§ Entries provided
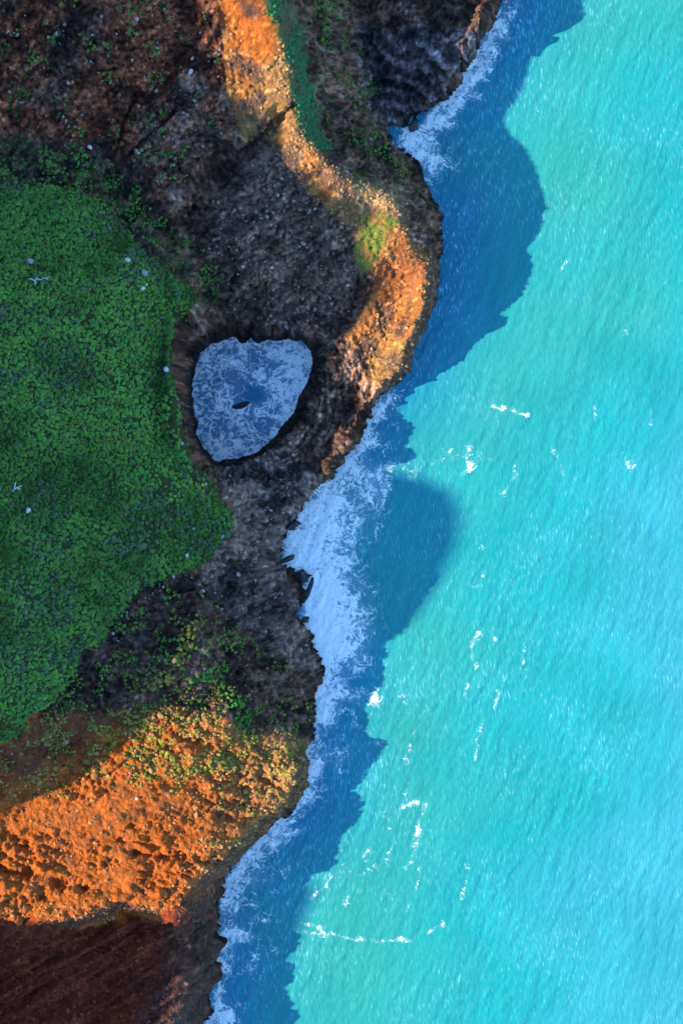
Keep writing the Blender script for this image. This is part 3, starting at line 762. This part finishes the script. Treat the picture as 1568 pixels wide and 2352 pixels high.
# the pool inside the pit is a piece of its own, so cut it out of the sea
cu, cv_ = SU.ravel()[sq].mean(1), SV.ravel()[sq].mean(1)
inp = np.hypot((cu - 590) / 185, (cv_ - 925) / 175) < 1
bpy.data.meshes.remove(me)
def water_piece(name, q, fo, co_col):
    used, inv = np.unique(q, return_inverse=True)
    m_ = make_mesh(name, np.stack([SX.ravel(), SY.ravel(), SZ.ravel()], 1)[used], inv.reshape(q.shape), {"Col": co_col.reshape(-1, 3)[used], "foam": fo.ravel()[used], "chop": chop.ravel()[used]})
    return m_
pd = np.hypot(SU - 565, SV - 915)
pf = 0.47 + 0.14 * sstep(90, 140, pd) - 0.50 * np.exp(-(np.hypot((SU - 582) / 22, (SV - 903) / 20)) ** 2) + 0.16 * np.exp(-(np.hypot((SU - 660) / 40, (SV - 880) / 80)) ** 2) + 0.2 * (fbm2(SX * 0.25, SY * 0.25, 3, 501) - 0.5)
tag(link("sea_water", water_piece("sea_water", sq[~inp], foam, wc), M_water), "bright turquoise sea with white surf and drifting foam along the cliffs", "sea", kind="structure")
tag(link("pool_water", water_piece("pool_water", sq[inp], pf, wc * 0 + np.array((0.006, 0.150, 0.255))), water_material("churning_pool_water", 0.62)), "churning blue water laced with foam inside the round pit", "water", kind="structure")

# ------------------------------------------------------------------ shrubs
def grid_index(x, y):
    i = np.clip(np.searchsorted(gx, x), 1, len(gx) - 1); j = np.clip(np.searchsorted(gy, y), 1, len(gy) - 1)
    i -= (x - gx[i - 1]) < (gx[i] - x); j -= (y - gy[j - 1]) < (gy[j] - y)
    return j, i

def ico(sub):
    import bmesh
    bm = bmesh.new(); bmesh.ops.create_icosphere(bm, subdivisions=sub, radius=1.0)
    co = np.array([v.co[:] for v in bm.verts]); fc = np.array([[v.index for v in f.verts] for f in bm.faces]); bm.free()
    return co, fc

ICO2, ICO2F = ico(2)
ICO3, ICO3F = ico(3)
def shrub_shape(seed, co=ICO2, fc=ICO2F):
    r = np.random.default_rng(seed)
    nb = int(r.integers(8, 15))
    b = r.normal(size=(nb, 3)); b[:, 2] = np.abs(b[:, 2]) * 0.9; b /= np.linalg.norm(b, axis=1)[:, None]
    d = co @ b.T
    bump = np.max(np.clip((d - 0.70) / 0.30, 0, 1) ** 0.5 * r.uniform(0.15, 0.55, nb), axis=1)
    rad = 0.66 + bump + r.normal(0, 0.07, len(co))
    c = co * rad[:, None] * np.array([r.uniform(0.75, 1.25), r.uniform(0.75, 1.25), 0.85])
    keepf = (co[fc][:, :, 2].mean(1) > -0.35)
    f = fc[keepf]; used, inv = np.unique(f, return_inverse=True)
    tint = 0.6 + r.uniform(0, 0.55, len(co))
    return c[used], inv.reshape(f.shape), tint[used]

def boulder_shape(seed):
    r = np.random.default_rng(seed)
    c = ICO2.copy()
    for _ in range(11):                                   # chisel flat faces
        n = r.normal(size=3); n /= np.linalg.norm(n); d0 = r.uniform(0.45, 0.8)
        d = c @ n; over = np.clip(d - d0, 0, None); c -= np.outer(over, n)
    c *= r.uniform(0.75, 1.25, 3); c += r.normal(0, 0.025, c.shape)
    keepf = (ICO2[ICO2F][:, :, 2].mean(1) > -0.6)
    f = ICO2F[keepf]; used, inv = np.unique(f, return_inverse=True)
    return c[used], inv.reshape(f.shape), np.ones(len(used))

def leaf_material():
    k = Nodes("shrub_leaves"); pos = k.coords(); c = k.attr("Col")
    a = k.noise(pos, 5.0, 4, 0.7)
    f = k.remap(a, 0.3, 0.7, 0.6, 1.4)
    cc = k.n("ShaderNodeCombineColor")
    for i in range(3): k.set(cc.inputs[i], f)
    k.set(k.b.inputs["Base Color"], k.mix(1.0, c, cc.outputs[0], 'MULTIPLY'))
    k.b.inputs["Roughness"].default_value = 0.75; k.b.inputs["Specular IOR Level"].default_value = 0.15
    bp = k.n("ShaderNodeBump"); bp.inputs["Strength"].default_value = 1.0; bp.inputs["Distance"].default_value = 0.12
    k.set(bp.inputs["Height"], k.noise(pos, 9.0, 3, 0.7)); k.set(k.b.inputs["Normal"], bp.outputs[0])
    return k.m
M_leaf = leaf_material()

SHRUBS = [shrub_shape(100 + i) for i in range(12)]
ROCKS = [boulder_shape(300 + i) for i in range(14)]

def scatter(spacing, x0, x1, y0, y1, dens_fn, seed):
    r = np.random.default_rng(seed)
    xs, ys = np.meshgrid(np.arange(x0, x1, spacing), np.arange(y0, y1, spacing * 0.87))
    xs = xs + (np.arange(xs.shape[0]) % 2)[:, None] * spacing * 0.5
    xs = (xs + r.uniform(-.38, .38, xs.shape) * spacing).ravel(); ys = (ys + r.uniform(-.38, .38, ys.shape) * spacing).ravel()
    j, i = grid_index(xs, ys)
    ok = r.random(len(xs)) < dens_fn(j, i)
    j, i = j[ok], i[ok]
    return np.stack([PX[j, i] , PY[j, i], PZ[j, i]], 1), j, i

ZK, ZB, ZS, ZD, ZL, ZLAWN, ZBOT, ZRED, ZG = z_knoll, z_band, z_strip, z_darkslope, z_lower, z_lawn, z_bottom, z_red, z_gold
clump = fbm2(X * 0.16, Y * 0.16, 4, 601); clump2 = fbm2(X * 0.45, Y * 0.45, 3, 603)
bare = sstep(0.30, 0.22, clump2)
line_green = np.exp(-(line_dist(wu, wv, [(430, 1560), (480, 1545), (520, 1580), (565, 1610), (562, 1680)]) / 17) ** 2)
belt = np.exp(-(line_dist(wu, wv, [(300, 1640), (360, 1700), (420, 1775), (480, 1765), (560, 1740)]) / 15) ** 2) + np.exp(-(line_dist(wu, wv, [(455, 1415), (430, 1480), (395, 1540), (345, 1570)]) / 15) ** 2)
def shrub_density(j, i):
    c, c2 = clump[j, i], clump2[j, i]
    d = ZK[j, i] * (1 - 0.7 * bare[j, i]) * 0.97
    d = np.maximum(d, ZB[j, i] * sstep(0.36, 0.58, c2) * 0.85)
    d = np.maximum(d, ZS[j, i] * (0.55 + 0.4 * sstep(0.40, 0.52, c2)))
    d = np.maximum(d, ZD[j, i] * sstep(0.48, 0.60, c2) * 0.75)
    d = np.maximum(d, ZL[j, i] * sstep(0.46, 0.60, c2) * 0.75)
    d = np.maximum(d, line_green[j, i] * 0.95)
    d = np.maximum(d, np.clip(belt[j, i], 0, 1) * 0.8)
    d = np.maximum(d, ZLAWN[j, i] * 0.35)
    top = ZRED[j, i] * sstep(1850, 1720, V[j, i]) * sstep(0.40, 0.54, c2) * 0.85
    d = np.maximum(d, top * (1 - ZK[j, i]))
    d = np.maximum(d, ZRED[j, i] * sstep(400, 560, U[j, i]) * (1 - ZBOT[j, i]) * sstep(0.52, 0.62, c2) * 0.5)
    d = np.maximum(d, ZBOT[j, i] * sstep(330, 450, U[j, i]) * sstep(0.50, 0.60, c2) * 0.55)
    d = np.maximum(d, z_brown[j, i] * sstep(0.56, 0.66, c2) * 0.6)
    return d * (PZ[j, i] > 2.0)

pts, sj, si = scatter(0.60, -71, 30, -108, 104, shrub_density, 11)
n = len(pts)
kn = ZK[sj, si]; sm_ = ZS[sj, si]; c2 = clump2[sj, si]; c1 = clump[sj, si]
rad = rng.uniform(0.30, 0.56, n) * (0.72 + 0.28 * kn) * (1 - 0.05 * sm_)
rad *= np.where((line_green[sj, si] > 0.3) | (belt[sj, si] > 0.3), 1.3, 1.0)
rad *= np.where(rng.random(n) < 0.06, 1.35, 1.0) * np.where(ZLAWN[sj, si] > 0.3, 0.6, 1.0)
gcol = np.stack([0.054 + 0.052 * rng.random(n), 0.138 + 0.100 * rng.random(n), 0.016 + 0.018 * rng.random(n)], 1)
gcol *= (0.45 + 0.95 * sstep(0.32, 0.68, 0.55 * c1 + 0.45 * fbm2(pts[:, 0] * 0.055, pts[:, 1] * 0.055, 3, 703)))[:, None]
grey = (rng.random(n) < 0.08 + 0.40 * sstep(0.52, 0.66, fbm2(pts[:, 0] * 0.12, pts[:, 1] * 0.12, 3, 701))) & (kn > 0.5)
gcol[grey] = np.array((0.095, 0.150, 0.055)) * rng.uniform(0.6, 1.2, grey.sum())[:, None]
sun_yellow = (belt[sj, si] > 0.4) | ((ZRED[sj, si] > 0.4) & (kn < 0.5)) | (ZLAWN[sj, si] > 0.4) | ((ZL[sj, si] > 0.5) & (line_green[sj, si] < 0.3) & (rng.random(n) < 0.30))
gcol[sun_yellow] = np.array((0.24, 0.23, 0.030)) * rng.uniform(0.6, 1.3, sun_yellow.sum())[:, None]  # drier yellow-green, with the sunlit look put into the leaf colour
gcol[sm_ > 0.5] = np.array((0.050, 0.190, 0.062)) * rng.uniform(0.6, 1.25, (sm_ > 0.5).sum())[:, None]
btm = ZBOT[sj, si] > 0.5
gcol[btm] = np.array((0.075, 0.10, 0.04)) * rng.uniform(0.6, 1.2, btm.sum())[:, None]
print("shrubs", n)

def merged(name, idxs, shapes, P, R, C, mat, squash=0.8, tilt=True, seedv=1):
    r = np.random.default_rng(seedv)
    cos, fcs, cls = [], [], []; base = 0
    for k_ in idxs:
        c, f, rd = shapes[r.integers(len(shapes))]
        a = r.uniform(0, 6.28); ca, sa = math.cos(a), math.sin(a)
        q = np.stack([c[:, 0] * ca - c[:, 1] * sa, c[:, 0] * sa + c[:, 1] * ca, c[:, 2] * squash * r.uniform(0.8, 1.2)], 1) * R[k_] + P[k_]
        cos.append(q); fcs.append(f + base); cls.append(np.clip(C[k_] * rd[:, None], 0.003, 0.8)); base += len(q)
    return link(name, make_mesh(name, np.concatenate(cos), np.concatenate(fcs), {"Col": np.concatenate(cls)}, smooth=(name == "shrubbery")), mat)

def individuals(name, idxs, shapes, P, R, C, mat, label_fn, cat, nshade=4, squash=0.8, seedv=2):
    """one object per thing; alike ones share mesh data"""
    r = np.random.default_rng(seedv); cache = {}; out = []
    for k_ in idxs:
        si_ = int(r.integers(len(shapes))); key = (si_, tuple(np.round(np.log2(C[k_] + 1e-3) * 1.5).astype(int)))
        if key not in cache:
            c, f, rd = shapes[si_]
            q = c.copy(); q[:, 2] *= squash
            cc = np.clip(C[k_] * rd[:, None], 0.003, 0.8) * np.ones((len(q), 3))
            me_ = make_mesh(name, q, f, {"Col": cc}, smooth=(cat == 'shrub')); me_.materials.append(mat); cache[key] = me_
        o = bpy.data.objects.new(name, cache[key]); COL.objects.link(o)
        o.location = P[k_]; o.rotation_euler = (0, 0, r.uniform(0, 6.28)); s_ = R[k_]; o.scale = (s_, s_, s_ * r.uniform(0.85, 1.15))
        lab, grp = label_fn(k_); tag(o, lab, cat, grp)
        out.append(o)
    return out

pu, pv = uv_of(pts[:, 0], pts[:, 1], pts[:, 2])
vis = (pu > 6) & (pu < 1560) & (pv > 6) & (pv < 2346)
order = np.argsort(-(rad * (kn > 0.6) * vis * (1 + 0.004 * pts[:, 2])))
big_i = order[:290]; rest_i = order[290:]
PLACES = [((408, 850), "beside the left wall of the round pit"), ((430, 690), "on the knoll corner above the upper left of the pit"), ((500, 1200), "on the knoll point between pit and surf"),
          ((200, 490), "along the top edge of the knoll under the brown slope"), ((90, 1600), "on the lower tongue of the knoll above the red ridge"), ((150, 900), "in the middle of the wide green knoll"),
          ((335, 620), "near the pale stones on the upper knoll"), ((310, 1350), "at the lower edge of the knoll by the dark scree"), ((450, 1060), "at the lower left corner of the pit"), ((150, 1250), "on the knoll left of the surf cove")]
def place_of(u_, v_): return min(PLACES, key=lambda p: (p[0][0] - u_) ** 2 + (p[0][1] - v_) ** 2)[1]
def shrub_label(k_):
    tone_ = "grey-green" if grey[k_] else ("deep green" if gcol[k_, 1] < 0.19 else "bright green")
    return "rounded " + tone_ + " shrub " + place_of(pu[k_], pv[k_]), tone_ + " shrubs " + place_of(pu[k_], pv[k_])
individuals("shrub", big_i, SHRUBS, pts, rad, gcol, M_leaf, shrub_label, "shrub")
tag(merged("shrubbery", rest_i, SHRUBS, pts, rad, gcol, M_leaf), "dense low green shrubs covering the knoll and dotting the slopes", "shrubs", kind="stuff")

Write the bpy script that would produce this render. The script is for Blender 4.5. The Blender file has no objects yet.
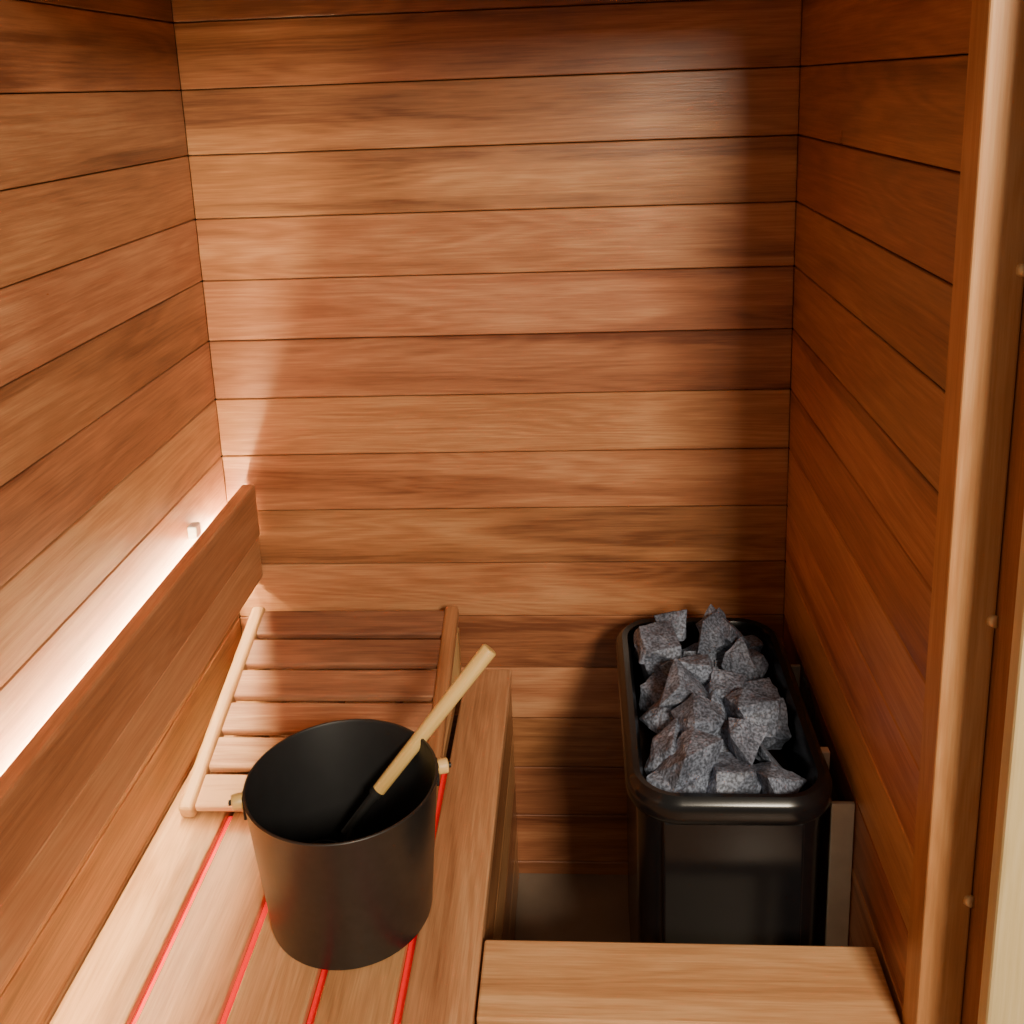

§ Stated exercise
Return the lines exactly as they stand, from the start of the entries through the line holding "used, inv = np.unique(q, return_inverse=True)"; omit the pictures.

§ Output for this exercise
Keep writing the Blender script for this image. This is part 3, starting at line 762. This part finishes the script. Treat the picture as 1568 pixels wide and 2352 pixels high.
# the pool inside the pit is a piece of its own, so cut it out of the sea
cu, cv_ = SU.ravel()[sq].mean(1), SV.ravel()[sq].mean(1)
inp = np.hypot((cu - 590) / 185, (cv_ - 925) / 175) < 1
bpy.data.meshes.remove(me)
def water_piece(name, q, fo, co_col):
    used, inv = np.unique(q, return_inverse=True)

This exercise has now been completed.